Sounds like a nightmare for anyone, but that’s what a teenage girl know to the public as BRC says happened to her at last year’s Splendour in the Grass festival here in Byron.
A drug sniffer dog approached her in the line and sat down beside her, triggering the polcei response.
She said she couldn’t stop crying during the strip search, which failed to produce any drugs, just as in some 90% of such searches.
The stats have been revealed in a public hearing in Sydney this week as part of a state police watchdog inquiry into strip-search powers.
Sam Lee from the Redfern Legal Centre was at the hearing on Monday and spoke to Echonetdaily.
“The counsel assisting the Commission has asked “can a police officer look up a 16-year-old’s vagina’, Ms Lee read from her notes, and the police representative said, “police can use force when carrying out a strip search”.
“Commissioner Michael Adams then asked, ‘how much force?’”, continued Ms Lee, who said the police representative replied, “well you need to take a look to see what’s in there.”
The inquiry also heard of strip searches where boys and men were made to lift their genitals so officers could inspect underneath.
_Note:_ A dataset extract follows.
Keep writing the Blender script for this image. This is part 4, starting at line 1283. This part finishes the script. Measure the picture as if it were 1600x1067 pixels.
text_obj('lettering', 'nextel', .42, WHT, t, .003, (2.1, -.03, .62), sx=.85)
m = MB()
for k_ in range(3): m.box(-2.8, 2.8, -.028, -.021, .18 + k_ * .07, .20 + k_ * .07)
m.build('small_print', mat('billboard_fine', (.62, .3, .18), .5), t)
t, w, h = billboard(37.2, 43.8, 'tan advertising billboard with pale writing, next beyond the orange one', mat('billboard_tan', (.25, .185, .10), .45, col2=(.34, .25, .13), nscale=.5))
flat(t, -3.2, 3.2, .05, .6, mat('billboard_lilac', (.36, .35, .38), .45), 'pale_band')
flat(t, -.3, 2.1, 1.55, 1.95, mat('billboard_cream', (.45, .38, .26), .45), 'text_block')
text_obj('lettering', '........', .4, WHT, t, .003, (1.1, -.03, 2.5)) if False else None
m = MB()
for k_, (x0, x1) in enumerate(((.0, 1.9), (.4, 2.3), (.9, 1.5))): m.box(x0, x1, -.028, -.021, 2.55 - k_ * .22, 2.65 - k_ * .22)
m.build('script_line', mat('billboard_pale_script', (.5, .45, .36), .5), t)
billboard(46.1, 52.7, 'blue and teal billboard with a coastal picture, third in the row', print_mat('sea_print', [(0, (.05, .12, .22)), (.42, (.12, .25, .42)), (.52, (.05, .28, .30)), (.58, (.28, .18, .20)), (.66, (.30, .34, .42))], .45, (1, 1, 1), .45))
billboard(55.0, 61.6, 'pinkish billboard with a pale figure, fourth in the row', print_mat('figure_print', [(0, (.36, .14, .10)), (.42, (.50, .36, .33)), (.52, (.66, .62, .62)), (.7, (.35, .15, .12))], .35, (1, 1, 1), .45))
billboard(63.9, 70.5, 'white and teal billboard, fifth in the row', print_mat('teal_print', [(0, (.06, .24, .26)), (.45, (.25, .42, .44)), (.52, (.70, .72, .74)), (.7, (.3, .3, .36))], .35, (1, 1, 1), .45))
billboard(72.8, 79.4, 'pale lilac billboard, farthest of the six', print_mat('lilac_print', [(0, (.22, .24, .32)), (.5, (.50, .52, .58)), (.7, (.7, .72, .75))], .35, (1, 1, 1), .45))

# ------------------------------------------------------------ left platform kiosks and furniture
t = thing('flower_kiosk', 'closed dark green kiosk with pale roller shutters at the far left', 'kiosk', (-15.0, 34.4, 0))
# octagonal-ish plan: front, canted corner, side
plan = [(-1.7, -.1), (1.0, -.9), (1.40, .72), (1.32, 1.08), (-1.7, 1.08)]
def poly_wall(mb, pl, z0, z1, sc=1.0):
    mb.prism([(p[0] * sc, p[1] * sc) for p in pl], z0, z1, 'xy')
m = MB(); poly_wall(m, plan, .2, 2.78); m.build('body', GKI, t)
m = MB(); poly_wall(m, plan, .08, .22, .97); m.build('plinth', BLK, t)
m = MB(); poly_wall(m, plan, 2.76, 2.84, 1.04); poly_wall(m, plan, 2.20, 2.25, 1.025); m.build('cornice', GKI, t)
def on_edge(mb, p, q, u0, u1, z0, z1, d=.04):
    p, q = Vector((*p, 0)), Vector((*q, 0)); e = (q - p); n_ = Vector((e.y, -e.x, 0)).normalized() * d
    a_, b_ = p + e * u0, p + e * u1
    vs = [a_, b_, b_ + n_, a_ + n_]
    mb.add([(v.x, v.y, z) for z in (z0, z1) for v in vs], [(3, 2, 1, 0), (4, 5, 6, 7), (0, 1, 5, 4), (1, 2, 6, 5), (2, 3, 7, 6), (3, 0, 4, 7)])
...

The police officer confirmed a positive response from a sniffer dog was not enough to warrant a strip-search but said many police didn’t understand what was ‘serious and urgent’ when doing strip searches.
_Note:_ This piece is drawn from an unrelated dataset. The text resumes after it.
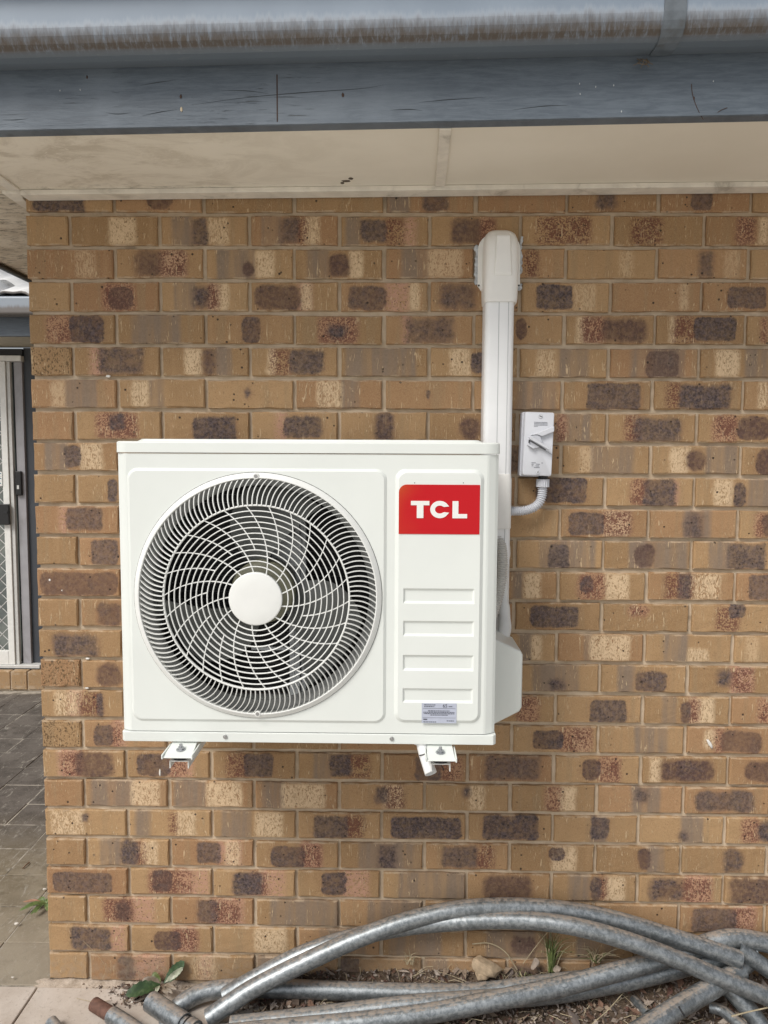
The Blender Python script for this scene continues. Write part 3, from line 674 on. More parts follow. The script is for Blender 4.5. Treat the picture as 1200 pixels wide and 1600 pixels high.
# soil bed along the foot of the wall
def bed_h(x, y):
    k = max(0, min(1, (x-.42)/.25)); m = max(0, min(1, (x-.7)/.35))
    return -.028+k*.012+k*(max(0, 1+y/.15)*.018+max(0, 1+y/.05)*(.026+.016*m))+.007*mnoise.noise((x*9, y*9, 1))*k+.004*mnoise.noise((x*40, y*40, 5))
def bed():
    nx, ny = 230, 110; V = []; Fc = []
    for j in range(ny+1):
        y = -.46+.466*(j/ny)**.8  # front edge drawn in so more of the pale yard bounces light
        for i in range(nx+1):
            x = .30+2.9*i/nx; V.append((x, y, bed_h(x, y)))
    for j in range(ny):
        for i in range(nx): a = j*(nx+1)+i; Fc.append((a, a+1, a+nx+2, a+nx+1))
    return V, Fc
bd = mk('soil_bed', bed(), M_SOIL, smooth=True); tag(bd, kind='structure')

def drift():
    V = []; Fc = []; nx, ny = 90, 16
    for j in range(ny+1):
        for i in range(nx+1):
            x = -.07+.52*i/nx; y = -.06+.068*j/ny
            e = min(1, (x+.07)/.05, (.45-x)/.08); k = max(0, 1-((.004-y)/(.034+.016*mnoise.noise((x*22, 3, 0))))**1.2) if y < .004 else 1
            V.append((x, y, -.0165+e*k*(.013+.006*mnoise.noise((x*30, y*30, 2)))+.0025*mnoise.noise((x*150, y*150, 8))*e))
    for j in range(ny):
        for i in range(nx): a = j*(nx+1)+i; Fc.append((a, a+1, a+nx+2, a+nx+1))
    return V, Fc
def sand_f(t):
    o = t.new('ShaderNodeNewGeometry').outputs['Position']; n = t.noise(o, 30, 5, .7); f = t.noise(o, 400, 3, .7)
    c = t.mix(t.ss(n, .35, .65), (.36, .29, .225), (.54, .455, .375)); c = t.mix(t.m('MULTIPLY', t.ss(f, .55, .7), .5), c, (.20, .155, .115))
    return {'Base Color': c, 'Roughness': .95, 'Normal': t.bump(f, .7, .003), 'Specular IOR Level': .1}
tag(mk('sand_drift', drift(), material('sand', sand_f), smooth=True), 'pale sand swept against the foot of the brick corner', 'sand', kind='stuff')

# ------------------------------------------------------------------ the air conditioner
YF = -.41
def ac_f(t):
    o = t.obj(); n = t.noise(o, 5, 3)
    return {'Base Color': t.mix(t.ss(n, .3, .7), (.735, .765, .732), (.765, .795, .762)), 'Roughness': .38, 'Normal': t.bump(t.noise(o, 700, 2), .05, .0004), 'Specular IOR Level': .45}
M_AC = material('ac_paint', ac_f)
M_ACD = wear((.70, .70, .66), .03, 12, .45)
ac = thing('air_conditioner', (.797, -.25, .87), 'white wall mounted air conditioner outdoor unit with round fan grille and red logo', 'air conditioner')
X0, X1 = .383, 1.211; FX0, FX1 = .405, 1.185; ZT, ZB = 1.511, .896
# front panel: rounded raised fan panel with a round opening, and a raised right panel with four pressed recesses
GC = (.6895, 1.2005); GR = .2685; NK = 24
def ring3(pts, y): return [(x, y, z) for x, z in pts]
def circ(n, r, c=GC): return [(c[0]+r*math.cos(2*math.pi*i/n), c[1]+r*math.sin(2*math.pi*i/n)) for i in range(n)]
def cornerloop(x0, x1, z0, z1, k=NK): return [p for p in ((x1, z1), (x0, z1), (x0, z0), (x1, z0)) for _ in range(k)]
bm = bmesh.new()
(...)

“The incident described in the hearing was incredibly distressing”, said Ms Lee, who also said the young woman who came forward was traumatised by the process.
Young people are legally entitled to have a support person with them during strip-searches, Ms Lee said.
BRC had no one.
143 strip-searches reportedly took place at last year’s Splendour in the Grass, seven of which are alleged to have involved minors.
Greens upper house member and party spokesperson for justice, David Shoebridge, told Echonetdaily that BRC’s evidence was ‘not an isolated case’.